%%
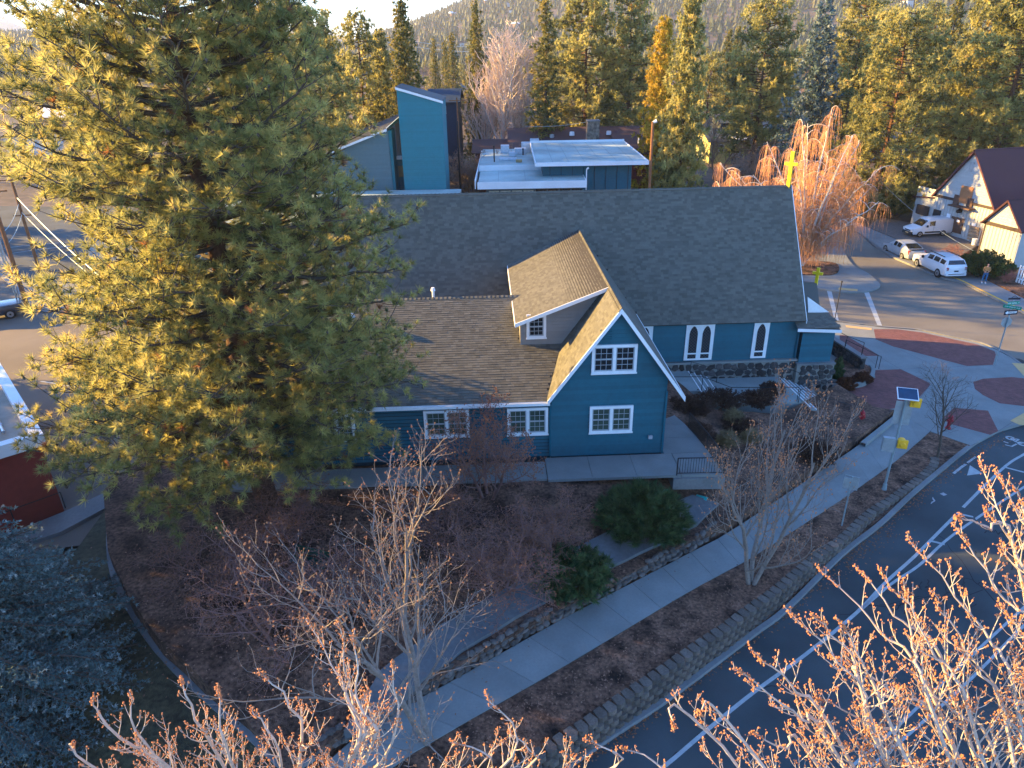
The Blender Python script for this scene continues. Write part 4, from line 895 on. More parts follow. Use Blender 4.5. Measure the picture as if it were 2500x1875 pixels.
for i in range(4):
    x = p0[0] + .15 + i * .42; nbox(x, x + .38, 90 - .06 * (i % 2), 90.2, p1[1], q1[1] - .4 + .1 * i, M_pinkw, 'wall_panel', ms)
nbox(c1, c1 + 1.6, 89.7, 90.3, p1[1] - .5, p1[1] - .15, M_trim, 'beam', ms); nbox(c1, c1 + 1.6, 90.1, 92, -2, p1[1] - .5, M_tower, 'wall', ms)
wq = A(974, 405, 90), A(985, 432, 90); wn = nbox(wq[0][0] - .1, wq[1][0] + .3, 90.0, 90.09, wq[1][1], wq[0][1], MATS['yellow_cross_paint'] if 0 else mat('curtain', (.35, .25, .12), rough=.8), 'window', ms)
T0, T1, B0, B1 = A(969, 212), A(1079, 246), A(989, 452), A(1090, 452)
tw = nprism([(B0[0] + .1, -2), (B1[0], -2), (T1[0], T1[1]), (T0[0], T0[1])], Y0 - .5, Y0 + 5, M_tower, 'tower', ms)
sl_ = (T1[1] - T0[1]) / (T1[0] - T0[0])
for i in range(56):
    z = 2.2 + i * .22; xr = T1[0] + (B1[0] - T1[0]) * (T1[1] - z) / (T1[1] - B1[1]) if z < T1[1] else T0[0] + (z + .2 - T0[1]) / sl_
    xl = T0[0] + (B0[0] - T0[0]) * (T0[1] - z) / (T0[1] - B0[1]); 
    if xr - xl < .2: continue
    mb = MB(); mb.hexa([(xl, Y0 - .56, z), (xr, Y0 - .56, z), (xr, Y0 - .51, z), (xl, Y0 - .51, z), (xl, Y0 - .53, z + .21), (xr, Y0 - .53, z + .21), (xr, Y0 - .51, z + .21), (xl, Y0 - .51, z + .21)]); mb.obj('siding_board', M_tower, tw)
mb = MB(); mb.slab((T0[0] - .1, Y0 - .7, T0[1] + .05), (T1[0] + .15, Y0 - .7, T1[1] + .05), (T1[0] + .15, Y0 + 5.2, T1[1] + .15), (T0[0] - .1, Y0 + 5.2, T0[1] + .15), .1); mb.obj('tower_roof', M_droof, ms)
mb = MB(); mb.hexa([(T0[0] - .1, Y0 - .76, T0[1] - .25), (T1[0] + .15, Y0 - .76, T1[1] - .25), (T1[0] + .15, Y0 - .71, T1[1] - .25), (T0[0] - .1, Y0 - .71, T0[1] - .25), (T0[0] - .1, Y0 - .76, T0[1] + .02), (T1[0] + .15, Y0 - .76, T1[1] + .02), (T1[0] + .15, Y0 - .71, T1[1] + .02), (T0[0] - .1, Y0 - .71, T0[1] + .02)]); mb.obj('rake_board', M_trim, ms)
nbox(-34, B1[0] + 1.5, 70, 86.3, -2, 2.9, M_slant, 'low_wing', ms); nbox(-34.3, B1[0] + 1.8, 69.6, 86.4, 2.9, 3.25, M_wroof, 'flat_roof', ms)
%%
TASK BRIEF
Output the data exactly. Pictures don't belong in the result.

THE ANSWER
The Blender Python script for this scene continues. Write part 4, from line 895 on. More parts follow. Use Blender 4.5. Measure the picture as if it were 2500x1875 pixels.
for i in range(4):
    x = p0[0] + .15 + i * .42; nbox(x, x + .38, 90 - .06 * (i % 2), 90.2, p1[1], q1[1] - .4 + .1 * i, M_pinkw, 'wall_panel', ms)
nbox(c1, c1 + 1.6, 89.7, 90.3, p1[1] - .5, p1[1] - .15, M_trim, 'beam', ms); nbox(c1, c1 + 1.6, 90.1, 92, -2, p1[1] - .5, M_tower, 'wall', ms)
wq = A(974, 405, 90), A(985, 432, 90); wn = nbox(wq[0][0] - .1, wq[1][0] + .3, 90.0, 90.09, wq[1][1], wq[0][1], MATS['yellow_cross_paint'] if 0 else mat('curtain', (.35, .25, .12), rough=.8), 'window', ms)
T0, T1, B0, B1 = A(969, 212), A(1079, 246), A(989, 452), A(1090, 452)
tw = nprism([(B0[0] + .1, -2), (B1[0], -2), (T1[0], T1[1]), (T0[0], T0[1])], Y0 - .5, Y0 + 5, M_tower, 'tower', ms)
sl_ = (T1[1] - T0[1]) / (T1[0] - T0[0])
for i in range(56):
    z = 2.2 + i * .22; xr = T1[0] + (B1[0] - T1[0]) * (T1[1] - z) / (T1[1] - B1[1]) if z < T1[1] else T0[0] + (z + .2 - T0[1]) / sl_
    xl = T0[0] + (B0[0] - T0[0]) * (T0[1] - z) / (T0[1] - B0[1]); 
    if xr - xl < .2: continue
    mb = MB(); mb.hexa([(xl, Y0 - .56, z), (xr, Y0 - .56, z), (xr, Y0 - .51, z), (xl, Y0 - .51, z), (xl, Y0 - .53, z + .21), (xr, Y0 - .53, z + .21), (xr, Y0 - .51, z + .21), (xl, Y0 - .51, z + .21)]); mb.obj('siding_board', M_tower, tw)
mb = MB(); mb.slab((T0[0] - .1, Y0 - .7, T0[1] + .05), (T1[0] + .15, Y0 - .7, T1[1] + .05), (T1[0] + .15, Y0 + 5.2, T1[1] + .15), (T0[0] - .1, Y0 + 5.2, T0[1] + .15), .1); mb.obj('tower_roof', M_droof, ms)
mb = MB(); mb.hexa([(T0[0] - .1, Y0 - .76, T0[1] - .25), (T1[0] + .15, Y0 - .76, T1[1] - .25), (T1[0] + .15, Y0 - .71, T1[1] - .25), (T0[0] - .1, Y0 - .71, T0[1] - .25), (T0[0] - .1, Y0 - .76, T0[1] + .02), (T1[0] + .15, Y0 - .76, T1[1] + .02), (T1[0] + .15, Y0 - .71, T1[1] + .02), (T0[0] - .1, Y0 - .71, T0[1] + .02)]); mb.obj('rake_board', M_trim, ms)
nbox(-34, B1[0] + 1.5, 70, 86.3, -2, 2.9, M_slant, 'low_wing', ms); nbox(-34.3, B1[0] + 1.8, 69.6, 86.4, 2.9, 3.25, M_wroof, 'flat_roof', ms)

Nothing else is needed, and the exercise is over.